The only thing I could think of with any clarity is the phrase that I’m sure you are familiar with: God is good, all the time, and All the time God is good.
There come some poignant moments in all of our lives in which we are confronted with this question: Do we really believe what we say we believe? I have had several of those moments, as I know you have. The Lord has been faithful in walking with me through each of those times.
I have quoted this scripture before, and lean on it again now. “Be strong and courageous. Do not be afraid or terrified because of them, for the Lord your God goes with you; he will never leave you nor forsake you.” – Deuteronomy 31:6 (NIV)
Rollercoasters are scary things.
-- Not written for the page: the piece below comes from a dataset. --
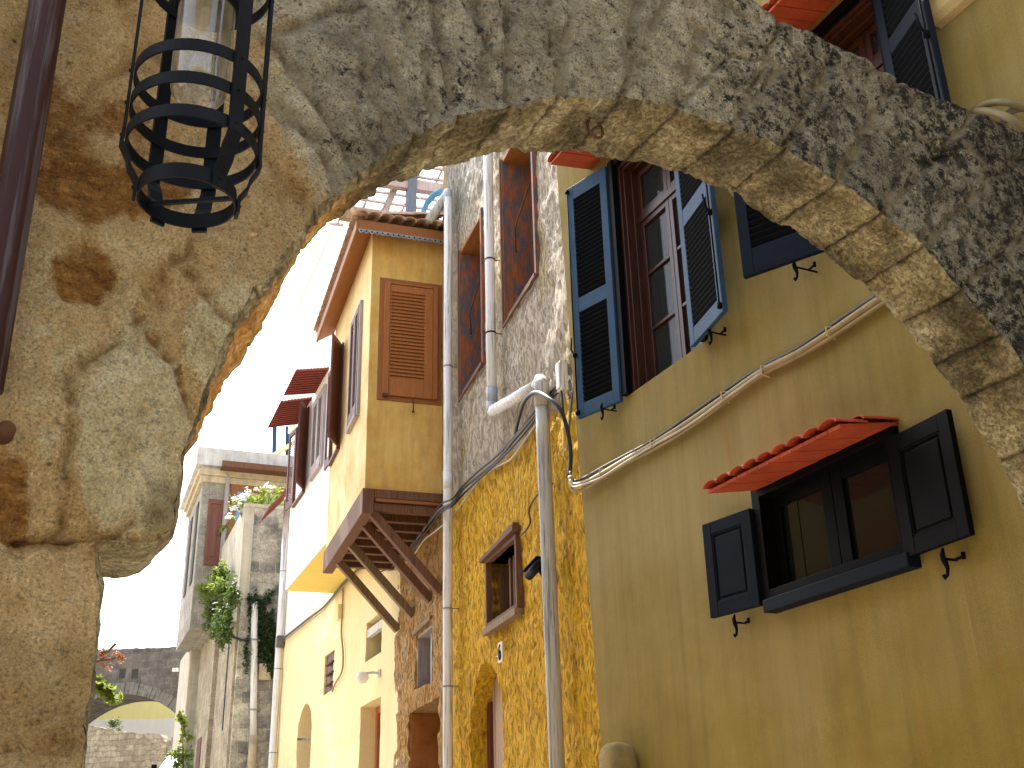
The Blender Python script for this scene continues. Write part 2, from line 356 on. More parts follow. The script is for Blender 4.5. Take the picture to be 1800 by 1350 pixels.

Whether we are on one by choice or by circumstance, God’s Word tells us not to fear because if we believe in Him, He is with us.
As I cope with the connection of two life-altering events by a short time span, I remember that I don’t have to have all the answers. All I have to do is to lean on the One that does. I wish I had some deep theological explanation to share, and perhaps one day I will. All I can tell you today, and I can tell it without hesitation, is that the security provided by my faith in Christ is what keeps me going – even when life goes up and down and up and down and around and upside down. Jesus doesn’t stop the rollercoasters, He just keeps us from falling out!